Nigel Featherstone's new play with songs, The Story of the Oars, is many things.
But one thing it is not is Lake George: the Musical.
Featherstone's work is undergoing the 2020 First Seen creative development program at the Street Theatre. Two years ago his song cycle The Weight of Life was in the same program and was produced at the Steet,
The Story of the Oars was inspired by a true story. In 1956, five Royal Military College cadets drowned when two boats capsized on Lake George.
In the play, three teenaged brothers from Sydney went out to sail on an ephemeral lake - not specifically named as Lake George - and never came back.
"It starts with a mystery - what happened at the lake?" Featherstone says.
Many years later, on the anniversary of the event, four people come to the lake at the same time. Western Australian freight train driver Clocker Bell and his 18-year-old son Tom are on their first trip to the east coast. Gail, a school chaplain from Adelaide, is camping beside the lake, and Piera is a grazier who owns a vineyard and lives on the lake.

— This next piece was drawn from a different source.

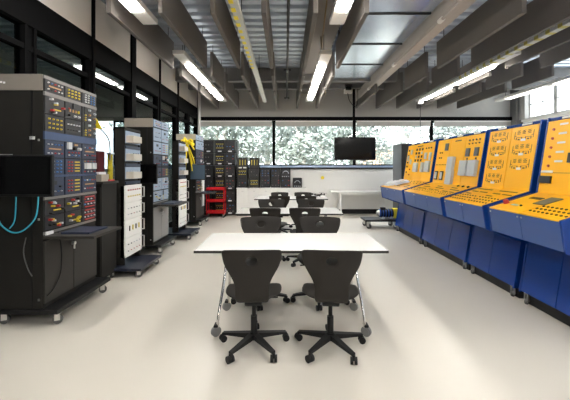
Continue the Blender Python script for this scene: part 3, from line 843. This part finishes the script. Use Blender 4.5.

The mystery is explored through the four characters.
Featherstone says the work, a contemplative piece, came out of a master class with New York singer/songwriter David Sisco.
He decided to write a dramatic work, but "a play with songs" rather than a musical.
After further previous creative development he has written lyrics and will collaborate with a composer later in the process.
He says that when he writes a novel "it's 99 per cent mine" but a play, especially one with music, is a collaborative effort.
Among the collaborators during this two-week First Seen development are director Zsuzsi Soboslay, dramaturg Anne-Louise Rentell, project coordinator Shelly Higgs, and actors PJ Williams, Tom Bryson, Sally Marett and Tracy Bourne.
Sobolsay says, "I'm having a great time with it - it's such a wonderful script."
In part it deals with "the myth of the lake", she says, where "past trauma is strong".
She also enjoys working with Featherstone, saying he's an excellent collaborator who's open to suggestions about changing things. At present, she says, many of the songs come across a bit like soliloquies in which the characters explore unresolved issues and self-realisation in their different ways,
Despite the limitations of rehearsing via Zoom, she says she and Featherstone can send comments to each other through chat while the actors are going through their lines and actions.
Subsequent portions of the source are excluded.